Another major area where many advancements are anticipated is energy storage. Batteries hold the key to weaning ourselves off of fossil fuels, and they will undoubtedly play a critical role in the future decades. Due to considerable R&D and enormous production increases in lithium-ion batteries over the last decade, costs have dropped by 80 to 85 percent, making not just energy storage but also electric cars financially viable.

Initiatives for transitioning to renewable energy

According to the Ministry of New and Renewable Energy, India’s total installed renewable energy capacity, excluding major hydropower, has surpassed 100 GW, accounting for around 26% of total capacity. Renewable energy sources, including major hydropower, currently account for 150 GW i.e., 40% of India’s total power generation capacity.

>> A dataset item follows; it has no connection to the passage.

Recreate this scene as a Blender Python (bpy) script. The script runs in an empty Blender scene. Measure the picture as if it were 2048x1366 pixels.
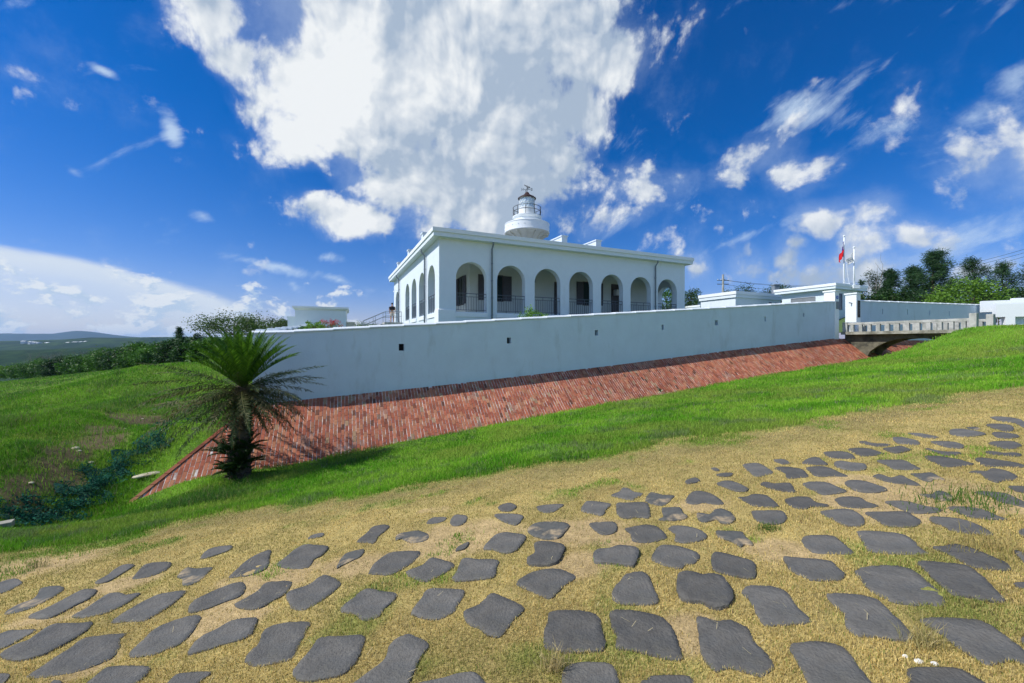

Beyond the climate imperative and the drive from the Indian government, there is another reason driving green energy’s growing appeal. While most policymakers recognised the significance of transitioning to non-fossil-based power generation a decade ago, the status of technology at the time meant that large-scale solar or wind energy projects were economically unviable without government subsidies.

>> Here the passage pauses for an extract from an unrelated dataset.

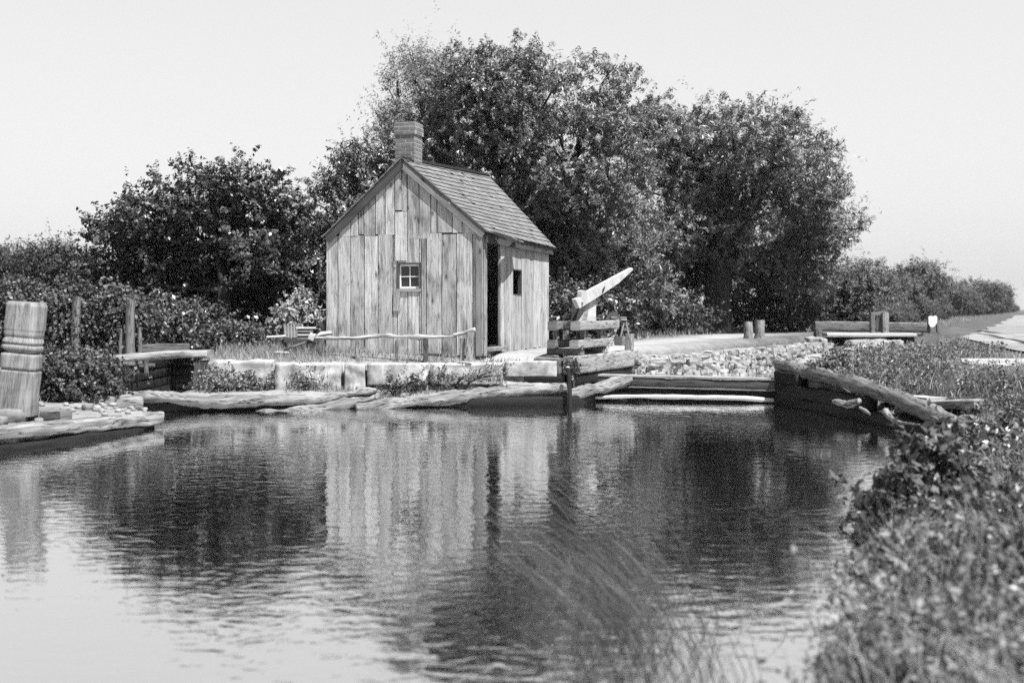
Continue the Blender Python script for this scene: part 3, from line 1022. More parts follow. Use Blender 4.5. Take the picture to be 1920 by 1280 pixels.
# ------------------------------------------------------------------ work bench and clutter left of the shanty
OB = P(565, 660, 20.85)
bench = empty('work_bench', OB)
tag(bench, "rough low work bench with dark legs left of the shanty", "bench")
def relb(p): return Vector(p) - OB
mb = MB(); mb.sweep([relb(P(528, 638, 20.85)), relb(P(598, 638, 20.85))], rect(.55, .06)); mb.build('top', M['dark_trim'], bench)
for px, d in ((534, 20.65), (590, 20.65), (534, 21.10), (590, 21.10)):
    mb = MB(); mb.sweep([relb(P(px, 664, d)), relb(P(px, 640.5, d))], rect(.06, .06)); mb.build('leg', M['dark_trim'], bench)
def bx_thing(name, c, size, mat, label, cat, rz=0.0, bev=True):
    mb = MB(); mb.box((0, 0, 0), size, rz=rz, grain=0)
    o = mb.build(name, mat); o.location = c
    if bev:
        md = o.modifiers.new('bevel', 'BEVEL'); md.width = .006; md.segments = 2
    return tag(o, label, cat)
# crate of slats
cr = empty('crate', P(547, 620, 20.80))
tag(cr, "pale upright slatted crate at the left end of the work bench", "crate")
for k in range(4):
    mb = MB(); mb.box((-.085 + k * .057, -.1, 0), (.052, .015, .25), grain=2); mb.build('slat', M['pale_timber'], cr)
mb = MB(); mb.box((-.115, 0, 0), (.015, .22, .25), grain=2); mb.box((.117, 0, 0), (.015, .22, .25), grain=2); mb.box((0, 0, -.12), (.21, .185, .014), grain=0); mb.build('frame', M['trim'], cr)
for k in range(4):
    bx_thing('board', P(570 + (k % 2) * 3, 634.2 - k * 6.5, 20.80 + k * .01), (.34 + .03 * (k % 2), .22, .035), M['peeled' if k % 2 else 'trim'], ["darkest bottom board of the short stack on the bench", "second board from the bottom of the bench stack", "third board of the bench stack, below the top one", "topmost board of the short stack on the bench"][k], "board", R(k * 7 - 8))
    if k < 3: bx_thing('wood_block', P(571, 631 - k * 6.5, 20.85), (.18, .12, .027), M['dark_trim'], ["dark spacer block above the bottom board on the bench", "dark spacer block in the middle of the bench board stack", "dark spacer block under the top board on the bench"][k], "block")
beam_thing('offcut', [P(580, 630, 20.55), P(590, 634, 20.55)], .12, .14, M['peeled'], "bright pale offcut leaning at the right end of the work bench", "offcut", 3, .01, 3)
log_thing('pole', [P(500, 632, 20.45), P(520, 631, 20.45), P(535, 630, 20.55)], [.02, .022, .02], M['peeled'], "thin pale pole sticking out left from the work bench", "pole", 8, .004)
log_thing('pole', [P(533, 657, 20.45), P(548, 650, 20.25), P(572, 642, 20.55)], [.018, .02, .018], M['timber'], "grey stick leaning under the work bench", "stick", 8, .004, 7)
log_thing('pole', [P(515, 661, 20.25), P(528, 661, 20.25), P(545, 662, 20.30)], [.02, .025, .02], M['peeled'], "pale stick lying in the grass before the work bench", "stick", 8, .006, 9)
# tilted board and bent slab by the left corner
mb = MB(); mb.poly_prism([P(594, 607, 21.0), P(604, 621, 20.95), P(614, 619, 20.9), P(612, 600, 20.95)], (.0, .03, 0))
tag(mb.build('board', M['dark_trim'], origin=P(604, 621, 20.95)), "tilted grey board end leaning on the left corner of the shanty", "board")
log_thing('slab', [P(594, 632, 20.35), P(603, 626, 20.35), P(621, 624, 20.4)], [.03, .05, .05], M['peeled'], "bent pale bark slab lying at the left end of the railing", "slab", 8, .008, 5, flat=.7)

# ------------------------------------------------------------------ gate hoist (timber crib with arm) on the lock corner
AU = -math.atan2(U.x, U.y)
HB = P(1066, 700, 19.7); HB.z = 0.46
hoist = empty('gate_hoist', HB, AU)
tag(hoist, "stacked timber hoist with a tapered swing arm at the lock corner", "hoist")
INV = Matrix.Translation(HB) @ Matrix.Rotation(AU, 4, 'Z'); INV = INV.inverted()
def hb(name, x0, x1, y0, y1, z0, z1, mat, noise=.01, axis='y', seed=1):
    mb = MB()
    if axis == 'y':
        mb.sweep(lerp_path([((x0 + x1) / 2, y0, (z0 + z1) / 2), ((x0 + x1) / 2, y1, (z0 + z1) / 2)], 8), rrect(x1 - x0, z1 - z0, 20, 9), noise=noise, seed=seed)
    elif axis == 'x':
        mb.sweep(lerp_path([(x0, (y0 + y1) / 2, (z0 + z1) / 2), (x1, (y0 + y1) / 2, (z0 + z1) / 2)], 4), rrect(y1 - y0, z1 - z0, 20, 9), noise=noise, seed=seed)
    else:
        mb.sweep([((x0 + x1) / 2, (y0 + y1) / 2, z0), ((x0 + x1) / 2, (y0 + y1) / 2, z1)], rrect(x1 - x0, y1 - y0, 20, 9), noise=noise, seed=seed)
    return mb.build(name, mat, hoist, smooth='auto')
# bottom sill and front cross timber
hb('sill_timber', -.10, .14, .0, 3.5, .0, .33, M['pale_timber'], .012, seed=2)
hb('cross_timber', -.62, -.13, -.12, .18, -.02, .30, M['timber'], .02, 'x', 3)
hb('cross_timber', -.55, .10, .32, .52, .335, .45, M['timber'], .01, 'x', 4)
hb('cross_timber', -.55, .10, 1.5, 1.7, .335, .45, M['timber'], .01, 'x', 5)
hb('sill_timber', -.50, -.28, .1, 2.8, .02, .33, M['timber'], .012, seed=7)
hb('side_beam', -.03, .135, .12, 1.95, .455, .605, M['pale_timber'], .008, seed=9)
hb('side_beam', -.46, -.30, .12, 1.95, .455, .605, M['timber'], .008, seed=11)
for (x, y) in ((.04, .62), (.04, 1.5), (-.38, .35), (-.38, 1.5), (-.17, .3)):
    hb('upright', x - .045, x + .045, y - .05, y + .05, .61, .775, M['timber'], .004, 'z', y)
hb('top_beam', -.02, .16, .15, 2.25, .78, .94, M['pale_timber'], .008, seed=15)
hb('top_beam', -.44, -.27, .1, 2.1, .78, .94, M['timber'], .008, seed=17)
hb('top_beam', -.25, -.04, .42, .6, .785, .935, M['timber'], .006, 'x', 19)
hb('end_post', .0, .15, 3.05, 3.22, .335, .66, M['pale_timber'], .008, 'z', 21)
hb('end_post', -.05, .12, 2.55, 2.75, .44, .62, M['timber'], .008, 'y', 23)
# swing arm and its post: vertical plane across the lock
p0 = P(1108, 600, 20.85)
nrm = B.copy()
p0 = p0 + B * .12
def ap(px, py, off=0.0): return INV @ (on_plane(px, py, p0 - nrm * off, nrm))
offv = Vector((-1, 0, 0))
mb = MB(); mb.poly_prism([ap(1101, 603, .06), ap(1117.5, 603, .06), ap(1117.5, 552, .06), ap(1106, 548, .06)], offv * .15)
mb.build('post', M['peeled'], hoist)
mb = MB(); mb.poly_prism([ap(1090, 603, .055), ap(1099, 603, .055), ap(1107, 566, .055), ap(1104, 558, .055)], offv * .12)
mb.build('brace', M['pale_timber'], hoist)
mb = MB(); mb.poly_prism([ap(1083, 603, .2), ap(1088, 603, .2), ap(1090, 566, .2), ap(1084, 566, .2)], offv * .12)
mb.build('brace', M['dark_trim'], hoist)
mb = MB(); mb.poly_prism([ap(1079, 561, -.02), ap(1087, 578, -.02), ap(1103, 568, -.02), ap(1118, 559, -.02), ap(1160, 531, -.02), ap(1187, 506, -.02), ap(1186, 502, -.02), ap(1150, 521, -.02), ap(1102, 547, -.02), ap(1099, 546, -.02), ap(1093, 544, -.02), ap(1090, 546, -.02), ap(1090, 557, -.02)], offv * .075)
o = mb.build('arm', M['peeled'], hoist)
mb = MB(); mb.poly_prism([ap(1131, 541, -.035), ap(1135, 537, -.035), ap(1133, 545, -.035), ap(1129.5, 549, -.035)], offv * .012); mb.build('slot', M['dark_inside'], o)
mb = MB(); mb.sweep([ap(1092, 568.5, -.04), ap(1092, 568.5, .02)], disc(.02, 10), up=(0, 0, 1)); mb.build('bolt', M['iron'], o)
# iron frame, gear and chain at the far end
HI = P(1172, 600, 22.3)
ir = empty('iron_frame', HI)
tag(ir, "rusty iron trestle with a small gear over the end of the hoist", "iron frame")
def ri(p): return Vector(p) - HI
for a, b in (((1172, 597), (1163, 634)), ((1173, 597), (1180, 634))):
    mb = MB(); mb.sweep([ri(P(*a, 22.3)), ri(P(*b, 22.25))], rect(.03, .045)); mb.build('leg', M['trim'], ir)
mb = MB(); mb.sweep([ri(P(1144, 596, 22.2)), ri(P(1174, 597, 22.3))], disc(.05, 10), noise=.04, nscale=8); mb.build('bar', M['iron'], ir)
mb = MB()
gc = ri(P(1150, 599, 22.2))
pts = []
for k in range(28):
    rr = .17 if k % 2 else .135
    pts.append(gc + Vector((math.cos(-k / 28 * 6.283) * rr, 0, math.sin(-k / 28 * 6.283) * rr)))
mb.poly_prism(pts[::-1], (0, .05, 0)); mb.build('gear', M['iron'], ir)
mb = MB(); mb.sweep(lerp_path([ri(P(1127, 602, 21.6)), ri(P(1131, 588, 21.6)), ri(P(1136, 590, 21.7)), ri(P(1138, 583, 21.8))], 8), disc(.02, 8)); mb.build('hook', M['iron'], ir)
mb = MB()
cp = lerp_path([P(1159, 598, 22.0), P(1155, 616, 21.9), P(1150, 628, 21.6), P(1142, 648, 21.2), P(1130, 668, 20.9)], 30)
for i in range(30):
    a, b = cp[i], cp[i + 1]
    t = (b - a).normalized(); sd_ = t.cross(Vector((0, 1, 0))).normalized()
    nn = sd_ if i % 2 else t.cross(sd_)
    c = (a + b) / 2; L = (b - a).length * .72
    ring = [c + t * math.cos(k / 12 * 6.283) * L + nn * math.sin(k / 12 * 6.283) * .024 for k in range(13)]
    mb.sweep(ring, disc(.0085, 6), up=(t.cross(nn)), ends=False)
tag(mb.build('chain', M['chain'], origin=cp[0]), "iron chain hanging from the gear down onto the hoist timbers", "chain")

# water stake
mb = MB(); a, b = P(1070, 772, 18.75), P(1066, 690, 18.9)
mb.sweep(lerp_path([a + Vector((0, 0, -.5)), a, a.lerp(b, .5), b], 12), rrect(.065, .07, 12), noise=.01, seed=5)
tag(mb.build('water_stake', M['shade_black_log'], smooth='auto', origin=a), "thin dark stake standing in the water at the joint of two logs", "stake")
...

Massive global investments in renewables technology, such as improving PV module efficiency in solar; lowering balance of plant costs; and improving wind turbine technology, particularly large rotor diameters and higher hub heights, have resulted in a significant reduction in the cost of green energy. While the cost of wind energy has decreased by 30-40%, the cost of Concentrating Solar Power (CSP) has decreased by 47 percent. The greatest significant reduction in recent years has been in the cost of solar photovoltaic (SPV) electricity, which has been reduced by 82 percent. According to the International Renewable Energy Agency (IRENA), new renewable power production projects are currently less expensive than maintaining many existing coal facilities.

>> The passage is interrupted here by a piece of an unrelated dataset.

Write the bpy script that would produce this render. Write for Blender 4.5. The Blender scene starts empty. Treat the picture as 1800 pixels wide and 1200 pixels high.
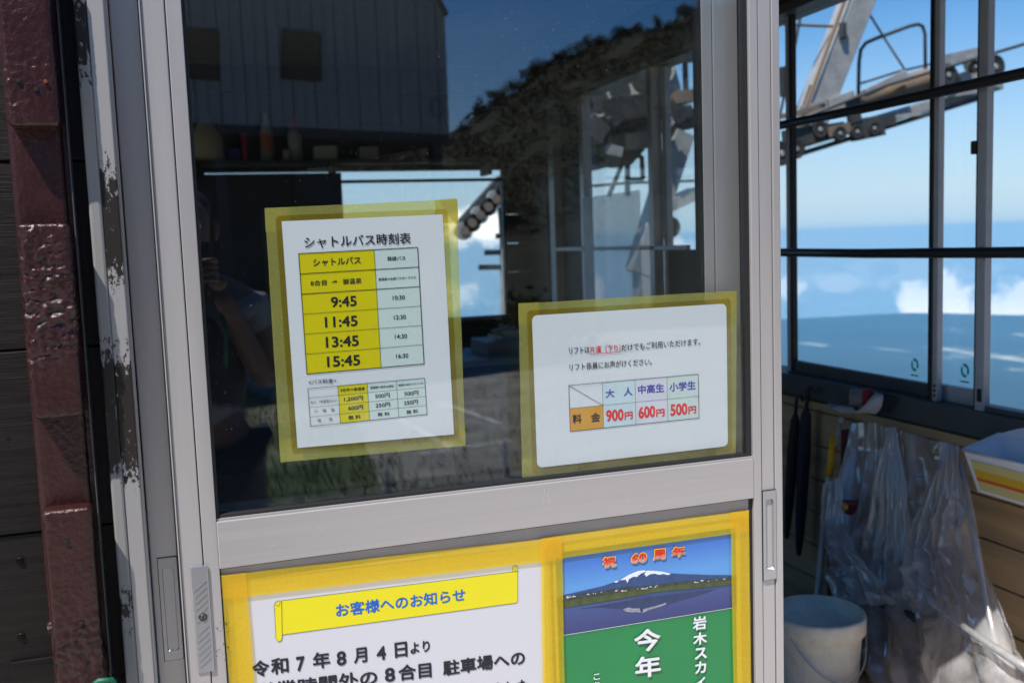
import bpy, bmesh, math, random
from mathutils import Vector, Matrix, noise
random.seed(7)
sc = bpy.context.scene
COL = sc.collection
R = math.radians

# ------------------------------------------------------------------ camera
FPX, DIST, EYE = 1709.0, 1.276, 1.40
MR = ((0.9480521570349019, -0.3161281888308979, -0.03549754594286584),
      (0.06538108627026523, 0.08442809162768851, 0.9942822591710196),
      (-0.3113236597170055, -0.9449523086222938, 0.10071103876838605))
cd = bpy.data.cameras.new('camera')
cam = bpy.data.objects.new('camera', cd); COL.objects.link(cam)
rot = Matrix(MR).transposed()
cam.matrix_world = Matrix.Translation((0, -DIST, EYE)) @ rot.to_4x4()
cd.sensor_width = 36.0; cd.lens = 36.0 * FPX / 1800.0
cd.clip_start = 0.02; cd.clip_end = 80000
cd.dof.use_dof = True; cd.dof.focus_distance = 1.36; cd.dof.aperture_fstop = 6.3
sc.camera = cam

# ------------------------------------------------------------------ world, sun, exposure
SUN_TO = Vector((-0.40, -0.29, 0.87)).normalized()
elev = math.asin(SUN_TO.z); azim = math.atan2(SUN_TO.x, SUN_TO.y)
w = bpy.data.worlds.new('World'); sc.world = w; w.use_nodes = True
nt = w.node_tree; nt.nodes.clear()
def N(t, kind, **kw):
    n = t.nodes.new(kind)
    for k, v in kw.items():
        if k.startswith('i_'):
            key = k[2:]; key = int(key) if key.isdigit() else key.replace('_', ' ')
            n.inputs[key].default_value = v
        else: setattr(n, k, v)
    return n
out = N(nt, 'ShaderNodeOutputWorld'); bg = N(nt, 'ShaderNodeBackground', i_Strength=0.06)
tc = N(nt, 'ShaderNodeTexCoord'); sep = N(nt, 'ShaderNodeSeparateXYZ'); nt.links.new(tc.outputs['Generated'], sep.inputs[0])
mx = N(nt, 'ShaderNodeMath', operation='MAXIMUM', i_1=0.035); nt.links.new(sep.outputs[2], mx.inputs[0])
cmb = N(nt, 'ShaderNodeCombineXYZ')
nt.links.new(sep.outputs[0], cmb.inputs[0]); nt.links.new(sep.outputs[1], cmb.inputs[1]); nt.links.new(mx.outputs[0], cmb.inputs[2])
sky = N(nt, 'ShaderNodeTexSky', sky_type='NISHITA', sun_disc=False, sun_elevation=elev, sun_rotation=azim,
        altitude=1200, air_density=1.0, dust_density=0.1, ozone_density=3.5)
hs_ = N(nt, 'ShaderNodeHueSaturation', i_Saturation=1.3, i_Value=0.95)
nt.links.new(cmb.outputs[0], sky.inputs[0]); nt.links.new(sky.outputs[0], hs_.inputs['Color'])
# cumulus banks low over the plain: noise on the view direction, held to a low band
mp = N(nt, 'ShaderNodeMapping'); mp.inputs['Scale'].default_value = (1, 1, 2.2); mp.inputs['Location'].default_value = (0.35, 0.1, 0.0)
nt.links.new(tc.outputs['Generated'], mp.inputs[0])
ns = N(nt, 'ShaderNodeTexNoise', i_Scale=24.0, i_Detail=8.0, i_Roughness=0.46); nt.links.new(mp.outputs[0], ns.inputs['Vector'])
cr = N(nt, 'ShaderNodeMapRange', interpolation_type='SMOOTHSTEP'); cr.inputs[1].default_value = 0.50; cr.inputs[2].default_value = 0.60; cr.inputs[4].default_value = 0.9
nt.links.new(ns.outputs[0], cr.inputs[0])
b1 = N(nt, 'ShaderNodeMapRange', interpolation_type='SMOOTHSTEP'); b1.inputs[1].default_value = -0.16; b1.inputs[2].default_value = -0.08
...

Initiatives taken by the Government

In its bid to promote the use of non-conventional sources of energy, MNRE has set a target of achieving 500 GW of installed renewable energy capacity by 2030. The government is taking a number of efforts to boost the country’s renewable energy industry, including pushing private sector developers to use advanced technologies in renewable energy projects to get the most energy out of them. The majority of renewable energy projects in the country were being carried out by private sector developers selected through a transparent bidding procedure. The government has released standard bidding criteria to help distribution licensees get power at competitive prices in a cost-effective way. It also is assisting developers by authorising up to 100 percent Foreign Direct Investment (FDI) through the automatic method. Moreover, to meet the 175 GW target, Inter State Transmission System (ISTS) charges and losses for inter-state sale of solar and wind power are also waived for renewable projects commissioned by December 2022. Norms for the Renewable Purchase Obligation (RPO) have been set prescribed till 2022. Grid integration of utility-scale renewable energy capacity addition shall be aided by the development of Green Energy Corridors. The government has launched PM-KUSUM, solar rooftop phase II, 12,000 MW Central Public Sector Undertaking (CPSU) scheme Phase II, among other initiatives for the better future of renewable energy in India.

Summary

With a growing economy, the demand for energy from the commercial and industrial sectors is going to increase. Setting up new power plants is inevitably dependent on the import of highly volatile fossil fuels. Thus, it is essential to cater to the energy demand through judicious utilization of abundant renewable energy resources, such as biomass, solar, hydropower and wind energy. Apart from debating on the energy supply, renewable resources will help India in mitigating climate change. Renewable energy has the capability to create many employment opportunities at all levels, especially in rural areas. With an emphasis on presenting the real picture of massive renewable energy potential, it would be possible to attract foreign investments to herald a Green Energy Revolution in India.